Le projet parut ambitieux. Il ne fut accepté du Comité des travailleurs qu’en partie ; il arriva devant la Constituante amputé de tout ce qui devait élargir la compétence des Conseils. On sacrifiait au désir d’aboutir vite. Pour être électeur, il fallait avoir vingt et un ans, six mois de résidence ; pour être éligible, vingt-cinq ans d’âge et un an de domicile ; l’Assemblée ajouta l’obligation de savoir lire et écrire. Deux points surtout furent contestés. Ferrouillat, représentant du Rhône, et la plupart des représentants ouvriers demandèrent que les délégués de chaque groupe fussent désignés directement par ce groupe ; que l’antagonisme réel des intérêts ne fût pas masqué par une conciliation anticipée et apparente qui pourrait fausser le résultat des élections.
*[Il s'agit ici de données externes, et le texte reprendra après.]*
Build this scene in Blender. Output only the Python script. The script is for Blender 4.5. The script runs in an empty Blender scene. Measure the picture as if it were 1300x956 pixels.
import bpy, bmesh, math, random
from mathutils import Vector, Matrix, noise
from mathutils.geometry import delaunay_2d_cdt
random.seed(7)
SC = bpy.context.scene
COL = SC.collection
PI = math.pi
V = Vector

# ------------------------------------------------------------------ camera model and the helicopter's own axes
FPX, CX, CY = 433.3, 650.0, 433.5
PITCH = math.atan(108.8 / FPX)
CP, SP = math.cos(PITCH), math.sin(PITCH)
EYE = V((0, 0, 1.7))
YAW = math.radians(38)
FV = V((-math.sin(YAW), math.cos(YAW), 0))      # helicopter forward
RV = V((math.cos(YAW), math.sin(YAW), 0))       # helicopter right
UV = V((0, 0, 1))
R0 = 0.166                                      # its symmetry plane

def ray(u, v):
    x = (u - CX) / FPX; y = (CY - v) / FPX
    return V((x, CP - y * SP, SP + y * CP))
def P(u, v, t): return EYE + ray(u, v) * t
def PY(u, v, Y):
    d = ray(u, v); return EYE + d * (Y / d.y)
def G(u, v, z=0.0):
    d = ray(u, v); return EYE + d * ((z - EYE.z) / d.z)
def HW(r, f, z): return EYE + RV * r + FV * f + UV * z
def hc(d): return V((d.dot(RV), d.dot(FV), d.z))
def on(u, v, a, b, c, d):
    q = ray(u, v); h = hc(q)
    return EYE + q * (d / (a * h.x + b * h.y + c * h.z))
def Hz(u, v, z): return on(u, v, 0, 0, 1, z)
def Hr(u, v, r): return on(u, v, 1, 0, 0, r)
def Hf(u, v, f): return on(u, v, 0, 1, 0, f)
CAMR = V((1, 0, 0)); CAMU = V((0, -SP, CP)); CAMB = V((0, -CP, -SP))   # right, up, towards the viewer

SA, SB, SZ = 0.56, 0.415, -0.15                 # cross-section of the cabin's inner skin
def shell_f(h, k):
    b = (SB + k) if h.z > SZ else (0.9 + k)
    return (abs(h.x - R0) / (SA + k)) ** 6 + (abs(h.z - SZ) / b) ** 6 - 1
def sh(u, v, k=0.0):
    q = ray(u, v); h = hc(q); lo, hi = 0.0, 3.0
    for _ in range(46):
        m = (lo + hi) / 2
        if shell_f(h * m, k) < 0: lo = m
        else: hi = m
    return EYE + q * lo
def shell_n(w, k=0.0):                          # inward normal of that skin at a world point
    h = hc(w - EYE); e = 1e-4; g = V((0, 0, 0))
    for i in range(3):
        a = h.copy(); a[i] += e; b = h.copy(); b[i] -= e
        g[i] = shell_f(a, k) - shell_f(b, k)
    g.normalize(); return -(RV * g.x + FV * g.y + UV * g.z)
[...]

Cependant le mode électoral compliqué que Flocon avait proposé l’emporta. L’autre question litigieuse fut la place qu’occuperaient les contremaîtres et les chefs d’ateliers. Voteraient-ils avec les ouvriers, auxquels ils appartenaient par leur origine, ou avec les patrons, dont ils étaient les hommes de confiance et les fondés de pouvoir ? C’est ce dernier parti qui fut adopté. On stipula seulement qu’ils ne pourraient former plus d’un quart de la délégation patronale. Un décret ministériel du 6 juin 1848 ajouta des dispositions supplémentaires pour certaines villes, comme Lyon, Nîmes,

  1. Il y eut un projet spécial, en 1851, sur les marques de fabrique.